◆ Exercise task ◆
Return the line containing "Recreate this scene", the line containing "scn.camera = camo", and every line between them, exactly as they stand. Output nothing else.

◆ The records ◆
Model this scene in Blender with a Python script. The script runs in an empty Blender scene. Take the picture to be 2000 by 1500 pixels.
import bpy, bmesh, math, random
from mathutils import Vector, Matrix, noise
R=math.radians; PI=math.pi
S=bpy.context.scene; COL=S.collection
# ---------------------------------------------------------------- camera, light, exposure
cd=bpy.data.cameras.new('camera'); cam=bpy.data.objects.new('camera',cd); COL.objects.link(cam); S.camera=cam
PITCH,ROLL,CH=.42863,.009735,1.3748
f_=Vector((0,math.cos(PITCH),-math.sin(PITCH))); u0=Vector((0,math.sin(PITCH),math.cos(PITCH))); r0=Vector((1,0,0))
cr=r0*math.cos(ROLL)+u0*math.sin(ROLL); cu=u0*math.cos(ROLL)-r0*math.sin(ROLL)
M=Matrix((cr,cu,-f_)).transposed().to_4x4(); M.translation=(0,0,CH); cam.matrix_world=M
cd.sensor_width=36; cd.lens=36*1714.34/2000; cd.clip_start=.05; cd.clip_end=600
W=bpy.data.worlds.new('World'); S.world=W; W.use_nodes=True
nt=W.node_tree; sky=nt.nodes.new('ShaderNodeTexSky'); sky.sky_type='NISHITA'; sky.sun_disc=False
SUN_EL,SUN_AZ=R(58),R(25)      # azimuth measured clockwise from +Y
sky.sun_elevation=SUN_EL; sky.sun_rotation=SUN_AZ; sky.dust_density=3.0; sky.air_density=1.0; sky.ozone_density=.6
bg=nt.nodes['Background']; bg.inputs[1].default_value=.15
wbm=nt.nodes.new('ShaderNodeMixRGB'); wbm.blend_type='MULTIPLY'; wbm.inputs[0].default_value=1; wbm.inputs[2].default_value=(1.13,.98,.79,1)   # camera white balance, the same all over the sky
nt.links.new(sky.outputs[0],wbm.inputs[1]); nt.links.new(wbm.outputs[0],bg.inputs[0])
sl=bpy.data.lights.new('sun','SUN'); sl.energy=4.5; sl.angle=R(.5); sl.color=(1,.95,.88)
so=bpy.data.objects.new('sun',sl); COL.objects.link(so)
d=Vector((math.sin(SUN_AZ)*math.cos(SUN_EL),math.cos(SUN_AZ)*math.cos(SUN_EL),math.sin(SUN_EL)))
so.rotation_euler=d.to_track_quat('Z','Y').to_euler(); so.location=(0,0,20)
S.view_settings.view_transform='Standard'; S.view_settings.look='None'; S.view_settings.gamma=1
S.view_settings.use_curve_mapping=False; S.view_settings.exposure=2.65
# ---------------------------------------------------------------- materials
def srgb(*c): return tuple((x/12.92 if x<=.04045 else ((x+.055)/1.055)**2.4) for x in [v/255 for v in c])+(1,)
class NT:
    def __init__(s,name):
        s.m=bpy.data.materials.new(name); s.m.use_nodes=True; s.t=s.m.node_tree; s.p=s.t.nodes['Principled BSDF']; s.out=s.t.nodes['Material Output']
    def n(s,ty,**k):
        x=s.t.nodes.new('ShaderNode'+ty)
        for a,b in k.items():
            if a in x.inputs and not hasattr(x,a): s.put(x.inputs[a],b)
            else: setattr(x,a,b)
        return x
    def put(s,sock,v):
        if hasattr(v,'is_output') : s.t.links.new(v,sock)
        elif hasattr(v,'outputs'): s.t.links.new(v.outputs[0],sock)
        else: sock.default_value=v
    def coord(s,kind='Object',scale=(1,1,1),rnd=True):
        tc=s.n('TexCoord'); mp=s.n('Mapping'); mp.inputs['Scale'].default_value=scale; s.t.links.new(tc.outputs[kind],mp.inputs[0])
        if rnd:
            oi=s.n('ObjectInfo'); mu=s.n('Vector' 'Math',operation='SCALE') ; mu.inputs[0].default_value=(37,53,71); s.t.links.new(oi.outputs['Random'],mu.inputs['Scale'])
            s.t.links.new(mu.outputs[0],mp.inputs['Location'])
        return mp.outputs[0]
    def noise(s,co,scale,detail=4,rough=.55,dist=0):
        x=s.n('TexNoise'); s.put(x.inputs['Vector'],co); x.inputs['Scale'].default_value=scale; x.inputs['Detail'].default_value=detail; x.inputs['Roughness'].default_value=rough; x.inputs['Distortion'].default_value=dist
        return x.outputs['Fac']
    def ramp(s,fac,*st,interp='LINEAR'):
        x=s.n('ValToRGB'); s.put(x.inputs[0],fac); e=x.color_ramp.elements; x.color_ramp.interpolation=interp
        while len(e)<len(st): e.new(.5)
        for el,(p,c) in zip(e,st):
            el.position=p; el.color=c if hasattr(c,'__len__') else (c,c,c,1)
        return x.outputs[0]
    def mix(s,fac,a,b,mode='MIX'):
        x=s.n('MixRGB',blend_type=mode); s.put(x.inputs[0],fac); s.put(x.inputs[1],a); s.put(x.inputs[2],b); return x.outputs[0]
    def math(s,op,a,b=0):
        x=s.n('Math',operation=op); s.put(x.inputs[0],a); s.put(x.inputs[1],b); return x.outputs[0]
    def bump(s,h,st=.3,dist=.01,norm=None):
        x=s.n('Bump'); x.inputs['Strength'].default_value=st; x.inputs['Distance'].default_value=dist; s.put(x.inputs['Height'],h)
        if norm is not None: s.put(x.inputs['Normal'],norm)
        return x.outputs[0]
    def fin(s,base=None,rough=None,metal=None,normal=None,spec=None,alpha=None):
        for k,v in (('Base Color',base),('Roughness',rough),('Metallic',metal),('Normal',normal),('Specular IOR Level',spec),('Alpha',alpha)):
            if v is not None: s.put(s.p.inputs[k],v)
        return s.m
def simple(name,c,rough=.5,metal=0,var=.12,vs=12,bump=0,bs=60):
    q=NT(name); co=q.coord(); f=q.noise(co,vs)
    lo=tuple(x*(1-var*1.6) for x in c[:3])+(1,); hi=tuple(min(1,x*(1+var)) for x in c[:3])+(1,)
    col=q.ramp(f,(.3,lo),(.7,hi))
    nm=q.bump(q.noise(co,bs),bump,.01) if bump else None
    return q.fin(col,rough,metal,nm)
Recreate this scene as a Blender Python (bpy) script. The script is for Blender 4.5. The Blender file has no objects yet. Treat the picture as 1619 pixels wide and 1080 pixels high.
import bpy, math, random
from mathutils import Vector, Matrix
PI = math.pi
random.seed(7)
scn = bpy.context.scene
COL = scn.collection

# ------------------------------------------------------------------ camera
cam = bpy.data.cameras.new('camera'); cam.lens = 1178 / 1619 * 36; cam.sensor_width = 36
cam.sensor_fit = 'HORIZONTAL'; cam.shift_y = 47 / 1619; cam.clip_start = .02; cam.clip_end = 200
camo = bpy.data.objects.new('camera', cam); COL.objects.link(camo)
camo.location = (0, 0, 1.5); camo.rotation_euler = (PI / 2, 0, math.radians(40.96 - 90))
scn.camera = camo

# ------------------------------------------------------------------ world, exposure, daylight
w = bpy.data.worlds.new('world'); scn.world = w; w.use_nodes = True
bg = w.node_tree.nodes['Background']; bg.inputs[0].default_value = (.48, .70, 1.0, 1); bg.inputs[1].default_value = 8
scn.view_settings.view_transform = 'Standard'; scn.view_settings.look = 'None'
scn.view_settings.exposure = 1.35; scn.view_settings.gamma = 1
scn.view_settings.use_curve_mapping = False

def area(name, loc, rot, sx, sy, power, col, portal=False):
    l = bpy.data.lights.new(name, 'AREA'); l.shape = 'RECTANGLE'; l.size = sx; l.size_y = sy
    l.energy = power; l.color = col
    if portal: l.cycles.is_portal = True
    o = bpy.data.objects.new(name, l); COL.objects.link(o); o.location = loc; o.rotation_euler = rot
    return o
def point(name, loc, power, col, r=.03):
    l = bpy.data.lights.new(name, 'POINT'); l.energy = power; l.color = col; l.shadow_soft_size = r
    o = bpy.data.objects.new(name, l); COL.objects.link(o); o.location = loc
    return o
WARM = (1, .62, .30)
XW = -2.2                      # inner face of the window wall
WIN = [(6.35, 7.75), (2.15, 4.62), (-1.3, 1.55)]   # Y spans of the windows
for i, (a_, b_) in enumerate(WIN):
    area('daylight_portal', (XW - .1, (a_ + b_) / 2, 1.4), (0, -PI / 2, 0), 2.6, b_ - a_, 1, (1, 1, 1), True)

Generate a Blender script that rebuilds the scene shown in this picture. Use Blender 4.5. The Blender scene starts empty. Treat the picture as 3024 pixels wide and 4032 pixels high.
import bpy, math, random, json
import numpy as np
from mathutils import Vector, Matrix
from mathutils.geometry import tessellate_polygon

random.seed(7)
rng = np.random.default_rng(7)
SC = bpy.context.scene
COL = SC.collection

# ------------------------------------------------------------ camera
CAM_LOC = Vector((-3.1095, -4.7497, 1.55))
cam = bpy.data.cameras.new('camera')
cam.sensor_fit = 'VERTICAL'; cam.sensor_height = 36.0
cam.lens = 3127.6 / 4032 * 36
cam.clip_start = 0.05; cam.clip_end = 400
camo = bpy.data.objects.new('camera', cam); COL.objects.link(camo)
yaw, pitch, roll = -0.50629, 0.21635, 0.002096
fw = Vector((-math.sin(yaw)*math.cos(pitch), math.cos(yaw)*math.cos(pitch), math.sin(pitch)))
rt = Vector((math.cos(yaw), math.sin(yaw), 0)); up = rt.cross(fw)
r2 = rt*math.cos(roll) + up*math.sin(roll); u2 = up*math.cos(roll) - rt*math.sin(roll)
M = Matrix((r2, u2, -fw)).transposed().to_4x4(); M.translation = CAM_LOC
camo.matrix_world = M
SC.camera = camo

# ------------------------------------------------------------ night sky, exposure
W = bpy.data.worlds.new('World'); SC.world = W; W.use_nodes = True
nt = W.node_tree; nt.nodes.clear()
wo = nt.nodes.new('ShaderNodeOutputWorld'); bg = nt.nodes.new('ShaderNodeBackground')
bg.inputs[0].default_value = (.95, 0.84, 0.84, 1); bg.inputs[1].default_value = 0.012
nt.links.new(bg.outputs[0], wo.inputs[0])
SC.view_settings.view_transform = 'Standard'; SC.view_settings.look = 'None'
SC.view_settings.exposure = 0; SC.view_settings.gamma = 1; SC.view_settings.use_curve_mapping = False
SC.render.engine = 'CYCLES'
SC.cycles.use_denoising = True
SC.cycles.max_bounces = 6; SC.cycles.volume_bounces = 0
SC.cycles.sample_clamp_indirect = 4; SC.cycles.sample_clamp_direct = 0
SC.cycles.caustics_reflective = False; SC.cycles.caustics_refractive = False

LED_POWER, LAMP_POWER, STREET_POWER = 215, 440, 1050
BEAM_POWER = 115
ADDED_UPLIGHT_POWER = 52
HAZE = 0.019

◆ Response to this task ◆
Recreate this scene as a Blender Python (bpy) script. The script is for Blender 4.5. The Blender file has no objects yet. Treat the picture as 1619 pixels wide and 1080 pixels high.
import bpy, math, random
from mathutils import Vector, Matrix
PI = math.pi
random.seed(7)
scn = bpy.context.scene
COL = scn.collection

# ------------------------------------------------------------------ camera
cam = bpy.data.cameras.new('camera'); cam.lens = 1178 / 1619 * 36; cam.sensor_width = 36
cam.sensor_fit = 'HORIZONTAL'; cam.shift_y = 47 / 1619; cam.clip_start = .02; cam.clip_end = 200
camo = bpy.data.objects.new('camera', cam); COL.objects.link(camo)
camo.location = (0, 0, 1.5); camo.rotation_euler = (PI / 2, 0, math.radians(40.96 - 90))
scn.camera = camo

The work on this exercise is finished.